Ecco, in questo caso entrambe hanno visto aumentare le proprie retribuzioni medie all’incirca del 4 per cento.
Altro impressionante rapporto è quello in base ai dati dell’Organizzazione per la cooperazione e lo sviluppo economico (Ocse) che partono dai prezzi del 2020 e decretano come, negli ultimi 30 anni, «i salari reali medi degli italiani - dunque tenendo in considerazione l’impatto dell’inflazione - siano diminuiti di più di mille euro, (il 3,6 per cento) passando da 28.800 a 27.800 euro».
Negli altri principali Paesi europei invece è successo il contrario: in Spagna i salari medi sono aumentati del 6 per cento circa, in Francia del 31 per cento e in Germania del 34 per cento.
Le critiche al Decreto Lavoro
Di fronte a questi dati e in vista del decreto Lavoro che il Governo presenterà il 1° maggio, diversi esponenti del Pd si sono fatti sentire sostenendo che la maggioranza con il suo operato e con le sue proposte in via d’approvazione non investa nella giusta direzione.
La responsabile Lavoro del Pd Cecilia Maria Guerra, sul fronte delle imprese, in particolare denuncia il mancato impegno dell’esecutivo a «sollecitare il rinnovo dei contratti privati scaduti per più di 6 milioni di lavoratori». Rispetto al testo del decreto poi, al netto del modesto aumento del taglio del cuneo fiscale e un incentivo all’assunzione dei Neet (i giovani che non studiano né lavorano), viene rimarcato come questo tipo di incentivi non favorisca l’occupazione ma si limiti a premiare le aziende che comunque assumerebbero i lavoratori di cui hanno bisogno.
Posizioni come detto sostenute ampiamente anche dai colleghi di partito che, in queste ore, si muovono compatti.

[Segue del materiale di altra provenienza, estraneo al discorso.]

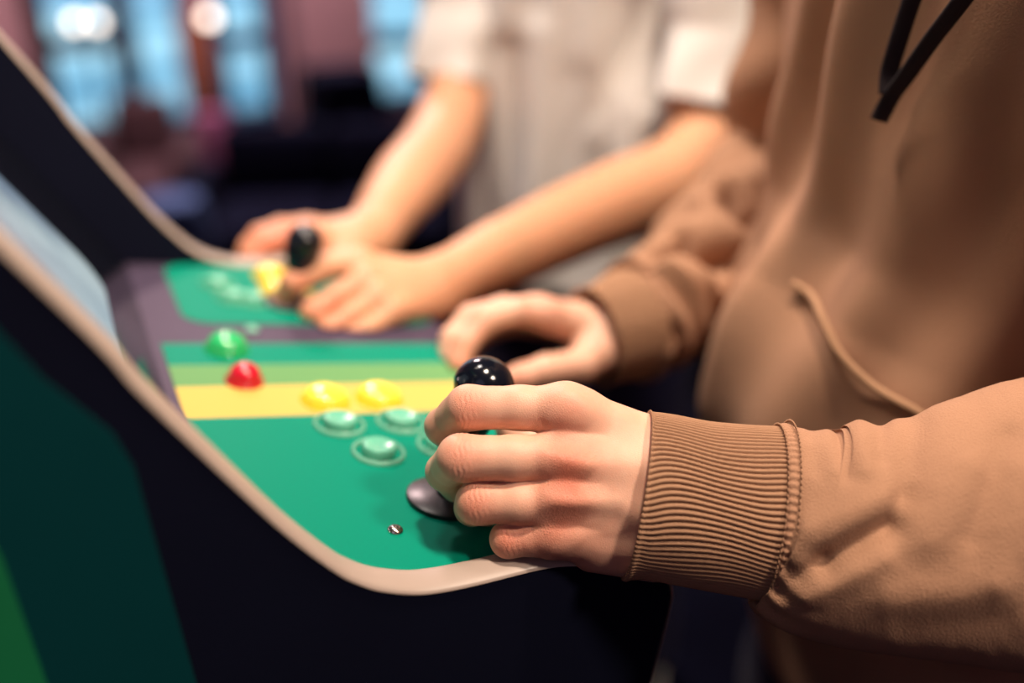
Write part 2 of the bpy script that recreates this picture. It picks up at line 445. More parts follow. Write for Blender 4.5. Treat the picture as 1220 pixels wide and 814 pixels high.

Ne è un esempio concreto il recente intervento del responsabile economia della segreteria nazionale Antonio Misiani. A suo dire infatti il Dl in arrivo «allarga le possibilità di ricorrere al lavoro precario».
Sugli stessi termini e negli stessi toni anche il tweet della vicepresidente Chiara Gribaudo:
«Dal governo l’ennesima provocazione: il Primo maggio presenteranno il Dl Lavoro, che sarebbe più giusto chiamare Dl Precarietà».